Less known is that the network of bayous and waterways around Houston, many built and maintained to control floodwaters themselves, also took a pounding, and officials still are working to repair the damage.
Harris County Commissioners Court this week accepted nearly $10 million in grant funds from the U.S. Department of Agriculture, money they hope can help repair eroded waterways, cracked concrete lining and damaged culverts.
In all, the Tax Day floods caused more than $65 million in damage to flood control infrastructure, Harris County Flood Control District Director of Operations Matt Zeve said.
“We’ve made many submittals to many people. This is the first of, hopefully, more grants and reimbursements to help us recover from the Tax Day flood,” Zeve said.
The damage from the floods was a significant hit for the district, which every year stretches a limited budget to try to cope with severe storms in a floodprone county.
Zeve said the flood control district has roughly $100 million in its maintenance backlog, and spends about $9 million to $12 million on maintenance each year. That means that over time the district has gotten behind on its upkeep.
The city of Houston also grapples with a maintenance backlog. In the wake of the spring 2016 storms, Mayor Sylvester Turner created a “storm water action team” that would target 22 maintenance projects across the city — replacing sewer inlets, grates, regrading ditches, among other fixes — with $10 million.
Events like the Tax Day flood compound the problem. In late April 2016, more than 240 billion gallons of water rained down across the county, particularly in the northwest, resulting in one of the most devastating storms in Houston’s history.
Zeve said damage was done to waterways in near-
ly every watershed across the county. To estimate the damage, the flood control district took high resolution aerial photos of the county after the Tax Day flood and compared the photos to those taken before the storm, eventually coming up with the $65 million figure.
The damage includes major erosion to Cypress Creek, Little Cypress Creek and Upper Langham Creek, Zeve said.
The nearly $10 million grant from the USDA Natural Resources Conservation Service was matched by nearly $3 million in flood control district funds. Zeve said the district is working with the U.S. Army Corps of Engineers and the Federal Emergency Management Agency to seek more funds, and said the USDA could provide more.

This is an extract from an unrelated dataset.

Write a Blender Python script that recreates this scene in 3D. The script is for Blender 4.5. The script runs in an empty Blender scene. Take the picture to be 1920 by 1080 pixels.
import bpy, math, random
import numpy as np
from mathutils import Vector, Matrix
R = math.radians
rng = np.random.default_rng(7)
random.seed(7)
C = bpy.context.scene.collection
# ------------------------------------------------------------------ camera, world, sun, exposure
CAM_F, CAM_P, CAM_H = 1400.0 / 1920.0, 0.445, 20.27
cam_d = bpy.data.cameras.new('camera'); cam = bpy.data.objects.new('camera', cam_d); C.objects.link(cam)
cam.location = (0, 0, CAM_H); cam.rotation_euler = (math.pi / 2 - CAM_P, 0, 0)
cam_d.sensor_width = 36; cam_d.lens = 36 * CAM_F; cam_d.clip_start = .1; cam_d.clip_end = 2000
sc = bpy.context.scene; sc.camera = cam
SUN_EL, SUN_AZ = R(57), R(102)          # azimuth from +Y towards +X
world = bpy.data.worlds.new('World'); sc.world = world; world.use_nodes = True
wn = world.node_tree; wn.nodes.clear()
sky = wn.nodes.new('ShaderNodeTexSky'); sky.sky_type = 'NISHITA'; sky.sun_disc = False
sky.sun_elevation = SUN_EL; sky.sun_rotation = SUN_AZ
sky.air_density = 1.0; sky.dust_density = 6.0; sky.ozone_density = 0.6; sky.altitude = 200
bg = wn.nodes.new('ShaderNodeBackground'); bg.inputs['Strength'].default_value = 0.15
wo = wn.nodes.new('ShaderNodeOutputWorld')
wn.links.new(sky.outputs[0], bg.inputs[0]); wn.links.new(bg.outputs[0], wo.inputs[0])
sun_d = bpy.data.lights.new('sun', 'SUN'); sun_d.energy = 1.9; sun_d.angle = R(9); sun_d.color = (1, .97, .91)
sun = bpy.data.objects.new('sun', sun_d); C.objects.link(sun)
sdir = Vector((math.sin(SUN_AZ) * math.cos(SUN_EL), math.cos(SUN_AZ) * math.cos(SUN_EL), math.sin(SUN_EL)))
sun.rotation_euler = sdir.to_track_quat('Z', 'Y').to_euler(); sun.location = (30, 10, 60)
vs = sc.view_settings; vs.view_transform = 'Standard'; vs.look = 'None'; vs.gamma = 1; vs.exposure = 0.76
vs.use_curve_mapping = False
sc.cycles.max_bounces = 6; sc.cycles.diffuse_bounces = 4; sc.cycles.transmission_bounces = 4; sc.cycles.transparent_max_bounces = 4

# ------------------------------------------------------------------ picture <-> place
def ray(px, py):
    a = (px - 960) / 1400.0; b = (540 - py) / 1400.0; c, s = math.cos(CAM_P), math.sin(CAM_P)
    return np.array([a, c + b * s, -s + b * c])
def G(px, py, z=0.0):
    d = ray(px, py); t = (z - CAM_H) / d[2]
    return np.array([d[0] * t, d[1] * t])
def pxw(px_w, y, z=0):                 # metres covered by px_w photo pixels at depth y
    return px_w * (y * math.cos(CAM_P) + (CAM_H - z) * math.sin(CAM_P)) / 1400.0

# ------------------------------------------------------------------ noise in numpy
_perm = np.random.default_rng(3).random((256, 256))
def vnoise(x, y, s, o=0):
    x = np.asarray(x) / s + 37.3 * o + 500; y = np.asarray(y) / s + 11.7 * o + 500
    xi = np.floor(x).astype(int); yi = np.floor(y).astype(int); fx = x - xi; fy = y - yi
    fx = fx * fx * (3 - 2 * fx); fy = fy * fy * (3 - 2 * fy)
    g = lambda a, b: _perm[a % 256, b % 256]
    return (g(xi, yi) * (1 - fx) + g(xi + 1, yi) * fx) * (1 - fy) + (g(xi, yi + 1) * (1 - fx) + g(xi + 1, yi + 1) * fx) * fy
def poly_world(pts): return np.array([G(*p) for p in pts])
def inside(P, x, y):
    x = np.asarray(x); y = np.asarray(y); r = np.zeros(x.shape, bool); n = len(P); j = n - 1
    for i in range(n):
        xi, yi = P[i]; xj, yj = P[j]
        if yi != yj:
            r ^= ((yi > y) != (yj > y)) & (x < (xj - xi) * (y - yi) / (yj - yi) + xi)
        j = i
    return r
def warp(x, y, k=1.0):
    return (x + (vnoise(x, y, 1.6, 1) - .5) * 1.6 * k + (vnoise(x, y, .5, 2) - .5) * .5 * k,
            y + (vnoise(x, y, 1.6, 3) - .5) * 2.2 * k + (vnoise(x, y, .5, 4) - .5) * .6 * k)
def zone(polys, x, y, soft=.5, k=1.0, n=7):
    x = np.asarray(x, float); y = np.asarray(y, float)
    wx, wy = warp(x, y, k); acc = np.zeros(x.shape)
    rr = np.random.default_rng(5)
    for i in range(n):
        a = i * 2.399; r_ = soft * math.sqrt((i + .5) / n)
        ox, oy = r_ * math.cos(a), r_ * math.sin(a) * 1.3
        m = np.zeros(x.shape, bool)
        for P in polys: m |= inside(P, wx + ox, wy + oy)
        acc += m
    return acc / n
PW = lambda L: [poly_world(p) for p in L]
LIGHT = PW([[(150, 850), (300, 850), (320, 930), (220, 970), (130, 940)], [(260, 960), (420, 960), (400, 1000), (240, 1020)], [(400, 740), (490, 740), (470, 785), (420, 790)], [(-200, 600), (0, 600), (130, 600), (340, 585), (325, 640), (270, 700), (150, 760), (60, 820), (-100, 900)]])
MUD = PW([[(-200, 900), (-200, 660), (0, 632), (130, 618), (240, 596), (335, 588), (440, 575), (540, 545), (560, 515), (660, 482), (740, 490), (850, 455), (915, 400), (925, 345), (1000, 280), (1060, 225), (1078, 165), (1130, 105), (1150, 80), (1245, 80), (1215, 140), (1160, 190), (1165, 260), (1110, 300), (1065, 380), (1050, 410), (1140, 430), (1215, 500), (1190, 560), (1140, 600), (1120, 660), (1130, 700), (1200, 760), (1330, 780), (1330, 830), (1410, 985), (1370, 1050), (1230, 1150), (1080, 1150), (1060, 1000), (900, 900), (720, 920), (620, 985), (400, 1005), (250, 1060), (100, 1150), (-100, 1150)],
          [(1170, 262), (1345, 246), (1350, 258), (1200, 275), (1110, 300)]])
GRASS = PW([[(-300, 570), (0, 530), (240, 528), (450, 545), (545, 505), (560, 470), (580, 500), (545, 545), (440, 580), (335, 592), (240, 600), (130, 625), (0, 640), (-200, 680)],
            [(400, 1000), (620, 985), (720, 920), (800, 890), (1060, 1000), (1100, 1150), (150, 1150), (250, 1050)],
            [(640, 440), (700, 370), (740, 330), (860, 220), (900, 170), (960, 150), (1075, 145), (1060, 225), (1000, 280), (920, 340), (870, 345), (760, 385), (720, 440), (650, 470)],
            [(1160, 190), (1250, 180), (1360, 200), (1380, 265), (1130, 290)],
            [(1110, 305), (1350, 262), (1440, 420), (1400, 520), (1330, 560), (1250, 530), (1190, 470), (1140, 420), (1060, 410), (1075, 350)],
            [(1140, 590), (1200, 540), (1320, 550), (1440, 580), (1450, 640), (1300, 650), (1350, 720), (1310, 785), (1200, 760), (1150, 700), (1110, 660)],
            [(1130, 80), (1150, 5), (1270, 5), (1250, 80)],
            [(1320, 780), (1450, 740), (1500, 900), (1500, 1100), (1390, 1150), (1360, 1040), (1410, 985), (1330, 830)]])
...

“We’re constantly working with them, locally and in Washington, D.C.,” he said. “We’re constantly working with all those agencies at the federal level and the local level.”
Repairing eroded bayous, Zeve said, could protect bridges, water lines, sewer lines, gas lines and telecommunication lines, that run along or under the waterways.
Without the fixes, Zeve said, erosion will “keep getting worse.”
“Every time it rains, something else breaks,” he said. “It’s constant.”